What Paul experienced wasn’t a conversion so much as a revelation - a revelation that inspired ongoing repentance. As we all ought to know (since a far wiser and much better-looking preacher than I has been talking about it a lot lately), repentance isn’t just making a hard break with the past and doing a new thing: it means “to turn around or turn back.” It’s not abandoning ship and jumping on an entirely new ship so much as it is the far harder task of grabbing the rudder and forcing a major course correction.
And as he mentions in verse 12 as well, his conversion to the ways of Christ isn’t just a one-and-done sort of thing either. He hasn’t simply “obtained” anything, since the surrender of his power, privilege, and position in society was an ongoing act. Not a goal that he can reach, but an ongoing discipline - the spiritual self-discipline of constant course-correction.
It’s easy for us to want to grab hold of that chunk around verse 7 - “Yet whatever gains I had, these I have come to regard as loss because of Christ” and to attempt to forcibly drag some kind of hope out of it by reading this as Paul saying that “Christ is better than all these things that were in my life, so even though it might look like everything got worse, I still feel like it’s an upgrade.”
But what he’s describing here isn’t an upgrade that just happens to be wearing a surprisingly convincing disguise. It’s the acceptance that following Christ means surrendering all these great and wonderful worldly things, and embracing a new thing that springs forth from much more humble foundations - not having a righteousness entirely of our own that comes from the law, from bigger budgets, newer equipment all the latest bells and whistles, and a giant stone church with six pastors but no savior - but one that comes through faith in Christ, the righteousness from God based on faith, fellowship, and the mutual love we bear for one another through Christ Jesus.

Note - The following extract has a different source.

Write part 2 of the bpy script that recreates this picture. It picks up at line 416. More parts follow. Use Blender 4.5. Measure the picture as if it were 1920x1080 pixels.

It doesn’t have to be perfect. It doesn’t have to be pretty. In fact, it will probably be quite difficult, not to mention fairly messy, and you’ll spend an inordinate amount of time frantically trying to make ends meet in weirder and more creative ways, but somewhere between the ninth cup of coffee, the fifth last-minute scheduling change, the eighth shoulder cried into and the “I’ve forgotten how many this is now”-th hungry mouth fed, as we’re straining forward to what lies ahead, we’ll start to see that small, humble way made in the wilderness. And while others bust out the chariot and the horse, clanging gongs and cymbals to announce their gains to the world…
…who will we choose to be?
Discussion Questions
Our personal journeys aren’t going to be the same as Paul’s, obviously. What gains might we be called to write off as loss in order to embrace God’s new thing?
As members of Christian communities (both here and elsewhere), how have we allowed ourselves to get mired in Kaizen Christianity, looking for an upward trajectory rather than discerning the active work of the Spirit?
How can we, personally and as a community, strain forward to what lies ahead, pressing on to make the call of the Spirit our own?